Iannello, a Kenmore Democrat running for re-election, denies she didn’t want blacks campaigning for her in the largely white district. But Philip Rumore, the politically active teachers union president, stands by the accusation and is backed by a fellow Working Families Party official. Putting principle before party, Rumore asked his Buffalo Teachers Federation to withdraw its support of Iannello.

The fact that the color of election volunteers in Western New York would even be an issue in 2009 speaks volumes about where we are.

So does what happened in Orchard Park, where a housing project for senior citizens on fixed incomes was nixed because some of the residents might not be from the town. Town officials even asked the project’s sponsor for ZIP codes of those living in its other Orchard Park complex—a red flag for fair-housing experts.

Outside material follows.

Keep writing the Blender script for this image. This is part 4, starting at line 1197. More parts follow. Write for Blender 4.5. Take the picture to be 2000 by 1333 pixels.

Part of the criticism of Orchard Park officials seems to be that their objections are misguided because the people moving in would be gray-haired grandmothers from the same area, or at least the same background.

But the real issue is: What if the newcomers weren’t? What would be wrong with that?

No one wants to live next door to lowlifes, but income and race do not equate with class and good values. If they did, the wealthy, white county executive would not have said what he said. Nor would any of our other “leaders.”

And that’s what’s really unsettling: These folks represent us. They aren’t shock jocks whose job is to be outrageous.

These are elected officials, demonstrably in touch with the sensibilities of large swaths of the population, as evidenced by their victories at the polls.

If the people we vote for feel free to express such sentiments, the rest of us can’t glide blithely past the mirror without taking a long look and wondering just who, as a community, we really are.